The social value of frequent travel shouldn't be overlooked either. While it might seem silly to the outsider, social standing motivates people in any club. Like the Prada triangle on a carry-on, the Platinum tag confers intangible information about its bearer, for better or worse.

Achievements

As loyalty programs have evolved, their operators have become more and more aware that the exchange value of points earned in these programs is often a less motivating incentive for loyalty than the social and service value of those same points. When mileage runners plan an end-of-year cross-country expedition to earn or retain an elite level, they do so partly because that accomplishment will yield more bonus miles for award redemption.

But they do so at least as much because having status feels good, impresses others, and offers immediate and repeated benefit at the airport and in the air. People do crazy things for miles.

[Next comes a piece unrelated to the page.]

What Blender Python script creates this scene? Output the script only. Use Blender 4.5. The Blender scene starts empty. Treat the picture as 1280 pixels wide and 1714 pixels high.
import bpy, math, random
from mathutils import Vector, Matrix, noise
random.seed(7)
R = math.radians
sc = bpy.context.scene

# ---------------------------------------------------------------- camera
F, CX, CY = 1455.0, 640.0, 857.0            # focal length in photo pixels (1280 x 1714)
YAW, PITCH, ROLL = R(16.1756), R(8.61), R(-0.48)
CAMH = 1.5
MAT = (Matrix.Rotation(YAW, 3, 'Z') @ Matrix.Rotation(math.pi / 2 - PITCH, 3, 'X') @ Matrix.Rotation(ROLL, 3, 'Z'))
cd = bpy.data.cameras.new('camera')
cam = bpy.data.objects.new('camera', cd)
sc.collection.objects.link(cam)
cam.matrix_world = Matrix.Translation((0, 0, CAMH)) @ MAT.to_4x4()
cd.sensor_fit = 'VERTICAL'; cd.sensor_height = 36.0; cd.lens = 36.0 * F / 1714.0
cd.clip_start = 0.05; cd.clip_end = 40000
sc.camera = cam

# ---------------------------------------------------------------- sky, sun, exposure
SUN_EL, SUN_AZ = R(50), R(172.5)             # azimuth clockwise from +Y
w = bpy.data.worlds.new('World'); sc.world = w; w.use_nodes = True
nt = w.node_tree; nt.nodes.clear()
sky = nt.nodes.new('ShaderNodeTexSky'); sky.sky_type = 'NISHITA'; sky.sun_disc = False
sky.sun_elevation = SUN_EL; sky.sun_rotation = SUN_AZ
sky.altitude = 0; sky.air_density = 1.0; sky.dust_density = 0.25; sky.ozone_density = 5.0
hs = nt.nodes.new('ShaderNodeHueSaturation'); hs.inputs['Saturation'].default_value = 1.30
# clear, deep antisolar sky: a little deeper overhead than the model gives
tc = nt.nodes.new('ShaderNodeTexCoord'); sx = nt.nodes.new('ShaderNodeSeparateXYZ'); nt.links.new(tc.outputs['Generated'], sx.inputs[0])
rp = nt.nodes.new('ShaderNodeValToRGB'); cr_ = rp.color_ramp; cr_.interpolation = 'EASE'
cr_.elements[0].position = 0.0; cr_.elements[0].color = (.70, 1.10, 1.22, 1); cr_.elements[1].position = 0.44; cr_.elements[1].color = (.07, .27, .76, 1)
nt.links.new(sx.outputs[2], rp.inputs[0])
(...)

Few people call Xbox Live Achievements and PSN Trophies "loyalty programs", but that's indeed what they are. They offer players incentives to continue buying and playing titles for one console over another. Developers are required to include Achievements or Trophies in their games, and players can earn them by completing specific tasks, some central to play (reaching a certain level) and others peripheral (completing a time run).

Achievements and Trophies primarily confer social status. They are displayed on a user's profile and communicate something intangible about overall video game adeptness. Some have marveled at the effectiveness of these programs, since the points awarded have no exchange value whatsoever. And to some extent, that astonishment is well-placed. It's indeed not possible to trade-in points from one's Gamerscore for, say, new games, or for Microsoft Points.

But that's not the whole story. Achievements offer a compact way for players to communicate with one another about their accomplishments. They serve an evidentiary function, affirming particular feats and prowess. This service value is similar to social value, but offers more than just status: it gives players a way of verifying their in-game acts during social encounters.